## Written instruction
Copy the listing below line for line, starting at its first line and ending with the line that has "wire('thin wire over" in it. Add nothing.

(Items from a dataset)
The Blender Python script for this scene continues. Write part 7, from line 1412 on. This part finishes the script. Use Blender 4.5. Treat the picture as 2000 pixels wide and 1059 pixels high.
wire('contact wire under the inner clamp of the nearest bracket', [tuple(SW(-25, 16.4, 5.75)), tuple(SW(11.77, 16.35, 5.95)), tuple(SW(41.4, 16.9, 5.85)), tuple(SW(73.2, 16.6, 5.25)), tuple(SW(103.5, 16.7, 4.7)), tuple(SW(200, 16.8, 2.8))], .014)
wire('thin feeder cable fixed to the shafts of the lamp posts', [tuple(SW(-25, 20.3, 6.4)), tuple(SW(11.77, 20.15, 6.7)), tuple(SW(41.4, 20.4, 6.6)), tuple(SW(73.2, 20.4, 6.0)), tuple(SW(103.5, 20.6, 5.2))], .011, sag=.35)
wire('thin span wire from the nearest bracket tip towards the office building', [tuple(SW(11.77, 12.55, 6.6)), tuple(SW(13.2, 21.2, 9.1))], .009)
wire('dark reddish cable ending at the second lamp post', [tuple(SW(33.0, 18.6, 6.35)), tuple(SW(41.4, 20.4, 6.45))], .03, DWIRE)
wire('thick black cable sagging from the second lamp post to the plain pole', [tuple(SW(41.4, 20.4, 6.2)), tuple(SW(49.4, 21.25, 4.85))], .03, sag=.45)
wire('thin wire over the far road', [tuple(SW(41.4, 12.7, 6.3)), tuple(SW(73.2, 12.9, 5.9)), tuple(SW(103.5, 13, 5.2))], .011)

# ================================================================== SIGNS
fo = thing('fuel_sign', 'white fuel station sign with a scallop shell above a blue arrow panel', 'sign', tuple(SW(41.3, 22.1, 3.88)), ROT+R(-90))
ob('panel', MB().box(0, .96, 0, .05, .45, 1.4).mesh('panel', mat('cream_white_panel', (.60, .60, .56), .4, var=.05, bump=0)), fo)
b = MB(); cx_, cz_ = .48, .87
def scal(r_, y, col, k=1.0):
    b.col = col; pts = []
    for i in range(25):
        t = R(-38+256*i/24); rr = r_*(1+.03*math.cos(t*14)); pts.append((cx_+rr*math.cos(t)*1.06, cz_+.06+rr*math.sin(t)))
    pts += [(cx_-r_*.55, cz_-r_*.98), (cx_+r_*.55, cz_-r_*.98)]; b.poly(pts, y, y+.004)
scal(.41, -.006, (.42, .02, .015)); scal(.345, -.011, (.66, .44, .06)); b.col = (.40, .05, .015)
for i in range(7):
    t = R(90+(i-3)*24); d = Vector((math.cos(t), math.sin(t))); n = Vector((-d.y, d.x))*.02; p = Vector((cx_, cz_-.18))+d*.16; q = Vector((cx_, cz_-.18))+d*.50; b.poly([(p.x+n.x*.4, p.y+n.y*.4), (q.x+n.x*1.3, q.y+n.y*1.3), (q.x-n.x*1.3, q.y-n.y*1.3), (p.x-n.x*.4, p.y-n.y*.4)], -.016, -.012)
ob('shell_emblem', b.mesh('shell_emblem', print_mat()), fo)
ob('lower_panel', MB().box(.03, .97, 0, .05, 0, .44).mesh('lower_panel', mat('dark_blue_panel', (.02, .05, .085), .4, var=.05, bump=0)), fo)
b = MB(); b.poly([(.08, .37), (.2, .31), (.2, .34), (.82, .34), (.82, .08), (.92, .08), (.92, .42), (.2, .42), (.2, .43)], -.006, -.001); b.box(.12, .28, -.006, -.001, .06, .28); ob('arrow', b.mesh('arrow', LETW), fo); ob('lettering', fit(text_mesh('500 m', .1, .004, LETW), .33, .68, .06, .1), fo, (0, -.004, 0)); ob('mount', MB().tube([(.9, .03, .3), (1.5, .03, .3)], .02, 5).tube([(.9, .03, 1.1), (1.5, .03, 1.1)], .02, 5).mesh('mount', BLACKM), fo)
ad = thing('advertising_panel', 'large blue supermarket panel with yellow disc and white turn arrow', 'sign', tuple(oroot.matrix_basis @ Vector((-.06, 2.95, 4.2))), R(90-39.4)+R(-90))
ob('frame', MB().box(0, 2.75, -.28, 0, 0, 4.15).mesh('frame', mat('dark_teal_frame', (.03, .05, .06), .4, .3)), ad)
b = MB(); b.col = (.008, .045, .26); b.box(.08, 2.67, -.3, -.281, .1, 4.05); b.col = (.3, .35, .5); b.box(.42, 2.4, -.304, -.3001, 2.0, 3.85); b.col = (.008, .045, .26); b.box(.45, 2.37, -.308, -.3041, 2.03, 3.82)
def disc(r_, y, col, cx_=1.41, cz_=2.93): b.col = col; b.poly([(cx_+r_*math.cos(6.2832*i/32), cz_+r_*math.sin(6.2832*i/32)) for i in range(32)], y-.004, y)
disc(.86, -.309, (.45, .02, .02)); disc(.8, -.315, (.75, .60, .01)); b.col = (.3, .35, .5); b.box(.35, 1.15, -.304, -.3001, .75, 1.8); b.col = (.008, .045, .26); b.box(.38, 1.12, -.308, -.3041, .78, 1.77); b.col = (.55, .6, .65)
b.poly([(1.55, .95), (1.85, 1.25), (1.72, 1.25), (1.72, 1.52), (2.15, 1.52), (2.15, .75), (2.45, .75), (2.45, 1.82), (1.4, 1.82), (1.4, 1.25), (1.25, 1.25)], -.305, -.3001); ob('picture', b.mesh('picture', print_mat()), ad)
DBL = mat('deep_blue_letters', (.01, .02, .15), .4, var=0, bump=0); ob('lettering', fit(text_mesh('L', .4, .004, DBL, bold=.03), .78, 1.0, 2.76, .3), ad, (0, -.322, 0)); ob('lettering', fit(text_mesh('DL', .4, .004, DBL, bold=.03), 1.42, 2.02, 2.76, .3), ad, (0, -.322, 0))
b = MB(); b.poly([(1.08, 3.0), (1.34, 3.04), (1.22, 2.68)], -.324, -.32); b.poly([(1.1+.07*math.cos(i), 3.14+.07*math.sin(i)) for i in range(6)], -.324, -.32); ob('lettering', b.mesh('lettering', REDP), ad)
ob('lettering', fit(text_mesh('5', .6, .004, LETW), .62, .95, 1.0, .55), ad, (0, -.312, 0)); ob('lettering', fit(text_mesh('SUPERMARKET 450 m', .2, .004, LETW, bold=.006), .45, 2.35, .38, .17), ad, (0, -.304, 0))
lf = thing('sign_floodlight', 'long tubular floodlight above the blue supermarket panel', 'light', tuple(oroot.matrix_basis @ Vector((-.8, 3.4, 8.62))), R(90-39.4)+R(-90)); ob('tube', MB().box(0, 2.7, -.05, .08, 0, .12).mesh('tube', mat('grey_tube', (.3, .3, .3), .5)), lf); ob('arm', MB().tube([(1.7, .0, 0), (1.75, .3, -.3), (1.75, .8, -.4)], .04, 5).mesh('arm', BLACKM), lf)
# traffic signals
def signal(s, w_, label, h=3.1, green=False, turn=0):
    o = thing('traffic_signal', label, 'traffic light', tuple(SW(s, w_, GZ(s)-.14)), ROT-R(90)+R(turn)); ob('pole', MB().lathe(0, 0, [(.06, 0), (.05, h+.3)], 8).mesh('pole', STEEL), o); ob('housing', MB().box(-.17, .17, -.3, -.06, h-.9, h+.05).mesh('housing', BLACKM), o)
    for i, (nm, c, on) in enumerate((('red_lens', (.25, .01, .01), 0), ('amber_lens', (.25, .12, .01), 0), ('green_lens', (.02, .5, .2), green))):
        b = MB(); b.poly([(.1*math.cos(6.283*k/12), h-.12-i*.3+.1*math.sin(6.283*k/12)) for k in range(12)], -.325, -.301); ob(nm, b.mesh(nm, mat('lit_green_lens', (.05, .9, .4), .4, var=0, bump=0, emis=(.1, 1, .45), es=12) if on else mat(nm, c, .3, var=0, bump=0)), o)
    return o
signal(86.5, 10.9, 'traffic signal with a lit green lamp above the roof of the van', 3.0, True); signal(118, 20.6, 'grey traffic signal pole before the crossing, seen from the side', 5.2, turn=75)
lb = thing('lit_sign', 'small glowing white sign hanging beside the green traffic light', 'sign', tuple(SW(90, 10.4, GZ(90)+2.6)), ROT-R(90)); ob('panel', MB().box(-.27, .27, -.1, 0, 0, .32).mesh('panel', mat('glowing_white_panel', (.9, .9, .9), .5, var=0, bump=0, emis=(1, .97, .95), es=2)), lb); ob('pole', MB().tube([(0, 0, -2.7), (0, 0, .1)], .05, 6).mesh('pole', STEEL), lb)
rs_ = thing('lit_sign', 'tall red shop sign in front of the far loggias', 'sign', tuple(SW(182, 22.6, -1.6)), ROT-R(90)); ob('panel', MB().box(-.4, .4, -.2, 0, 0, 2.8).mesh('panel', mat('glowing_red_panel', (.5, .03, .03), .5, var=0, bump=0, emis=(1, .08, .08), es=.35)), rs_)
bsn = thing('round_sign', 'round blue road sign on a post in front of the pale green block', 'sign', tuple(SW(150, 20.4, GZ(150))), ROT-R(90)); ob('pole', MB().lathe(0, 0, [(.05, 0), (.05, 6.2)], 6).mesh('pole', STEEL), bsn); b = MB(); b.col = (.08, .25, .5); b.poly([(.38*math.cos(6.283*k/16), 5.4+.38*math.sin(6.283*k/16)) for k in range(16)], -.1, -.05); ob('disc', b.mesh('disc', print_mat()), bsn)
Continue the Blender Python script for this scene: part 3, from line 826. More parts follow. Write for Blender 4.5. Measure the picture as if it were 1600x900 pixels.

## Solved problem
The Blender Python script for this scene continues. Write part 7, from line 1412 on. This part finishes the script. Use Blender 4.5. Treat the picture as 2000 pixels wide and 1059 pixels high.
wire('contact wire under the inner clamp of the nearest bracket', [tuple(SW(-25, 16.4, 5.75)), tuple(SW(11.77, 16.35, 5.95)), tuple(SW(41.4, 16.9, 5.85)), tuple(SW(73.2, 16.6, 5.25)), tuple(SW(103.5, 16.7, 4.7)), tuple(SW(200, 16.8, 2.8))], .014)
wire('thin feeder cable fixed to the shafts of the lamp posts', [tuple(SW(-25, 20.3, 6.4)), tuple(SW(11.77, 20.15, 6.7)), tuple(SW(41.4, 20.4, 6.6)), tuple(SW(73.2, 20.4, 6.0)), tuple(SW(103.5, 20.6, 5.2))], .011, sag=.35)
wire('thin span wire from the nearest bracket tip towards the office building', [tuple(SW(11.77, 12.55, 6.6)), tuple(SW(13.2, 21.2, 9.1))], .009)
wire('dark reddish cable ending at the second lamp post', [tuple(SW(33.0, 18.6, 6.35)), tuple(SW(41.4, 20.4, 6.45))], .03, DWIRE)
wire('thick black cable sagging from the second lamp post to the plain pole', [tuple(SW(41.4, 20.4, 6.2)), tuple(SW(49.4, 21.25, 4.85))], .03, sag=.45)
wire('thin wire over the far road', [tuple(SW(41.4, 12.7, 6.3)), tuple(SW(73.2, 12.9, 5.9)), tuple(SW(103.5, 13, 5.2))], .011)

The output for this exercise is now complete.